Governor Culver this morning signed an executive order creating a Dependent Adult Task Force. The move is in response to the situation in the eastern Iowa town of Atalissa, where 21 mentally retarded men were living in a bunkhouse which the fire marshall shut down for fire code violations. Officials later discovered the men were being paid little, as most of their paychecks from a turkey slaughterhouse in West Liberty were turned over to a Texas firm which ran the bunkhouse.

"In Iowa, we expect all employers, including the out-of-state corporations doing business in our state, to take the high road and to play by the rules and above all there will absolutely be no tolerance for those who would take advantage of our most-vulnerable citizens," Culver says.

The governor vows to "fully investigate" other unlicensed facilities which house dependent adults. Culver has asked the task force to make recommendations for changes in state regulations or in state law to ensure the "deplorable" situation in Atalissa isn’t happening elsewhere. "We will not allow dependent adult citizens with mental retardation to be the victims of the kind of predatory behavior that seems to have been practiced by the Henry’s Turkey Service," Culver says.

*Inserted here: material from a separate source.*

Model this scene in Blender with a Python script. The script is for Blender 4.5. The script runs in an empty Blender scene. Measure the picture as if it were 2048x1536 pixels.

Henry’s Turkey Service is the Texas company that ran the bunkhouse in Atalissa where mentally retarded men ranging in age from 29 to over 70 lived.

The mayor of Atalissa and a member of the city  council are testifying this morning before the Legislature’s Oversight Committee. The City of Atalissa owned the 105-year-old school building which was turned into a bunkhouse for the mentally retarded men and the Texas company paid rent to the city for over 30 years.